Nicholas M. Katz is Professor of Mathematics at Princeton University. He is the author of five previous books in this series: Arithmetic Moduli of Elliptic Curves (with Barry Mazur); Gauss Sums, Kloosterman Sums, and Monodromy Groups; Exponential Sums and Differential Equations; Rigid Local Systems; and Twisted L-Functions and Monodromy.



It is now some thirty years since Deligne first proved his general equidistribution theorem, thus establishing the fundamental result governing the statistical properties of suitably "pure" algebro-geometric families of character sums over finite fields (and of their associated L-functions). Roughly speaking, Deligne showed that any such family obeys a "generalized Sato-Tate law," and that figuring out which generalized Sato-Tate law applies to a given family amounts essentially to computing a certain complex semisimple (not necessarily connected) algebraic group, the "geometric monodromy group" attached to that family.

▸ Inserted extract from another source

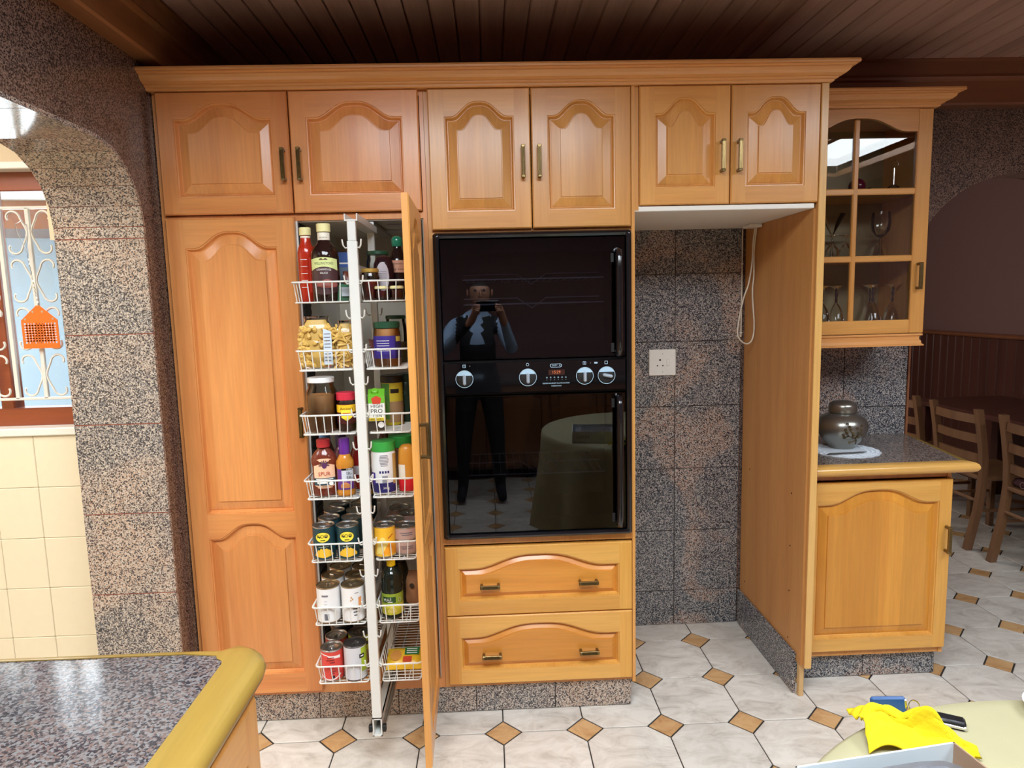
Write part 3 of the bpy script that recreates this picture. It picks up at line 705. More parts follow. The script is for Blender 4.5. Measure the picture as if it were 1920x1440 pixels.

Up to now, nearly all techniques for determining geometric monodromy groups have relied, at least in part, on local information. In Moments, Monodromy, and Perversity, Nicholas Katz develops new techniques, which are resolutely global in nature. They are based on two vital ingredients, neither of which existed at the time of Deligne's original work on the subject. The first is the theory of perverse sheaves, pioneered by Goresky and MacPherson in the topological setting and then brilliantly transposed to algebraic geometry by Beilinson, Bernstein, Deligne, and Gabber. The second is Larsen's Alternative, which very nearly characterizes classical groups by their fourth moments. These new techniques, which are of great interest in their own right, are first developed and then used to calculate the geometric monodromy groups attached to some quite specific universal families of (L-functions attached to) character sums over finite fields.